Hacking my mind for health and wellbeing

This year I did something I haven’t really done before, I gave something up for lent.

Hacking my mind for health and wellbeing

This year I did something I haven’t really done before, I gave  something up for lent. Talking to my family they were giving up the  usual things, caviar, alcohol or chocolate. I gave up bread. No bread,  pizza, pitta bread, doughnuts or bread of any kind. This was going to  need all the discipline I had within me or so I thought.

I am a person with a huge amount of self discipline when I have a  goal I want to achieve, I focus on the goal, the end state and at every  temptation to falter I can quickly remind myself of the greater purpose  and resist the temptation.

This time though, I didn’t use my self discipline for the 40 days and  nights without the yeasty baked dough that has been part of my daily  life for as long as I can remember. I know what you are thinking, so I  failed right? No.

I changed my thinking

I don’t know why I did this, but somehow I activated my mind that got  me thinking about long term commitments that are part of my life, one  in particular which is my family and my marriage.  I soon realised that I  don’t have to be disciplined to commit to them, I don’t get tempted by  others or an alternate way of life at all, my mind is set, my wife and  my children are there to stay, I love them in a way I can’t even  describe. What if I could do this with other things, set my mind on a  new normal?

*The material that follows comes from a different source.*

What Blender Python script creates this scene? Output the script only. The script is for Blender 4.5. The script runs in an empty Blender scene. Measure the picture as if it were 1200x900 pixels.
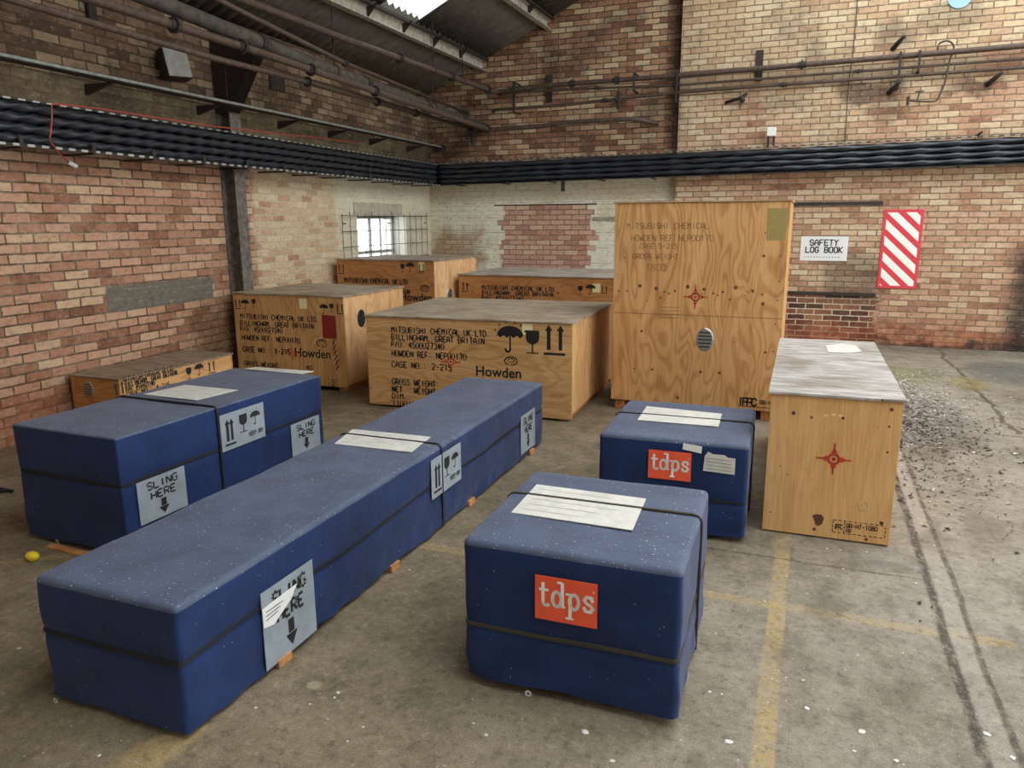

Through meditation I decided to focus on all the foods I could enjoy,  fresh tomatoes, basil, avocado, olives, a variety of cheeses, all the  glorious vegetables that are able to provide proper nourishment to my  body and could be enjoyed without being squeezed between two slices of  bread. I did this each day before breakfast and it only took a few  minutes, the purpose being to reinforce the thinking I was trying to  change and it worked.

I no longer feel I need discipline at all for abstaining from bread  or any bread like thing. Actually it doesn’t feel like abstaining, it  just feels like when presented with a choice of bread or something else  there is only one choice. The true test was when I was really hungry and  the buffet I was at had only bread, but they did have fruit and other  bits and bobs for deserts so I just had those.

I now feel great, less bloat, more alert and I lost a bit of weight  too. I may eat bread again, but it won’t be a staple diet item or a  convenience thing, it would be when I choose to eat it.  I know my  thinking towards bread has completely changed so I am not really sure  what would make me want to eat it again though.

Hacking my mind

Did I just hack my mind? Is this repeatable? I think it is, I have a growth mindset.   I have decided to try something else, something a bit bigger,  something to change my fundamental thinking that has been part of who I  am as a person my whole life, I am not quiet ready to share it yet but I  will, it may take a while.